The Netherlands curbed its 2004 budget deficit to meet European Union requirements and EU finance ministers should therefore end the disciplinary action taken against it, the European Commission said today.
The Netherlands exceeded the EU's budget deficit limit of 3.0 per cent of gross domestic product in 2003 with a shortfall of 3.2 per cent.
EU finance ministers therefore told it in June 2004 to cut the deficit to below the threshold by 2005. That recommendation was one of the first steps in the Stability and Growth Pact's excessive deficit procedure, which is launched against member states breaching the 3 per cent limit, established to safeguard the EU's public finances and the euro.
Further potential steps against a country which does not bring its finances in order include more detailed instructions and eventually fines, although this has never happened yet.
The Dutch deficit shrank to 2.3 per cent of GDP already in 2004 and in April Monetary Affairs Commissioner Joaquin Almunia said he would propose ending the excessive deficit procedure after forecasting the gap would shrink further to 2.0 per cent this year and 1.6 per cent in 2006.
"The Commission recommends to the Ecofin Council (of finance ministers) to abrogate its June 2004 decision, thereby closing the excessive deficit procedure," the Commission said in a statement.

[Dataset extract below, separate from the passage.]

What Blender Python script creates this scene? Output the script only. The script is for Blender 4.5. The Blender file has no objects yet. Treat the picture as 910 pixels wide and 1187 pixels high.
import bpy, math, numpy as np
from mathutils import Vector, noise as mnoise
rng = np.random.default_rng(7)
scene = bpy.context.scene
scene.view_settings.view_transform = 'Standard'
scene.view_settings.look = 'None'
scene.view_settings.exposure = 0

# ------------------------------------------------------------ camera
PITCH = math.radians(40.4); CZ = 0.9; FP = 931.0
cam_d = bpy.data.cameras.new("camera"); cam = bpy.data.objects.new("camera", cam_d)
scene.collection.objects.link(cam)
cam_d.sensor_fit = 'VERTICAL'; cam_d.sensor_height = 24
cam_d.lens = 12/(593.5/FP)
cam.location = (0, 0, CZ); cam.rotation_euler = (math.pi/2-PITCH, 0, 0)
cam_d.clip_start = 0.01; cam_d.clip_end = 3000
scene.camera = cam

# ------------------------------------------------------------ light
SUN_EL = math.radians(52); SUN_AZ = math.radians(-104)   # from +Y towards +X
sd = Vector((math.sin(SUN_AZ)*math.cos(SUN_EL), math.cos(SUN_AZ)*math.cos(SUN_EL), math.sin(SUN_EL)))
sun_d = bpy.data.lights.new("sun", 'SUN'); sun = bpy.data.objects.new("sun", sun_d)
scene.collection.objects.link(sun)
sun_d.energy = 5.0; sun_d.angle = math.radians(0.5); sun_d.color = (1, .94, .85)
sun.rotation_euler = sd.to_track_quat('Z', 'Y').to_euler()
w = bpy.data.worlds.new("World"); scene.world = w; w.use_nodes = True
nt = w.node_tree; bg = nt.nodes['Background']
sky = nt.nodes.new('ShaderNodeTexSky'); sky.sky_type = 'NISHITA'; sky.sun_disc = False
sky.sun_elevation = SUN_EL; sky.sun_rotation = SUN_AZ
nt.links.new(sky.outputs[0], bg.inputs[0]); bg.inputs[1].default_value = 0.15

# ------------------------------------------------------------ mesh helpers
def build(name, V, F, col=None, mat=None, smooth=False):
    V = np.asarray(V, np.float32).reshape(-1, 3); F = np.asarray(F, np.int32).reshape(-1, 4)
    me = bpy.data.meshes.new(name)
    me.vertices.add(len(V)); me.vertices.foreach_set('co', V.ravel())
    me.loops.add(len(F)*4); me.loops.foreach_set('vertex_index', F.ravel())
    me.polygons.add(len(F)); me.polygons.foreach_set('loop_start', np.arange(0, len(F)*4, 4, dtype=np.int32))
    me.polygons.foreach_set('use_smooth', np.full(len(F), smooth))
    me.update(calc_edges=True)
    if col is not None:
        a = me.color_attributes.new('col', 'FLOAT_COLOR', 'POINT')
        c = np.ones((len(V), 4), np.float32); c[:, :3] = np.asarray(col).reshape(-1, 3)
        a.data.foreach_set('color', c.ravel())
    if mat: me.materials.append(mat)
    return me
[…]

If the council of finance ministers declares the Netherlands in the clear at its next meeting on June 6th-7th, there will still be nine countries left in the excessive deficit procedure and two more likely to join in coming weeks.
In the euro zone, Germany, France and Greece are already in breach of the deficit rules and the Commission is likely to declare Portugal and Italy above the limit soon. Among the non-euro members, the Czech Republic, Cyprus, Hungary, Malta, Poland and Slovakia all exceed the 3 per cent limit.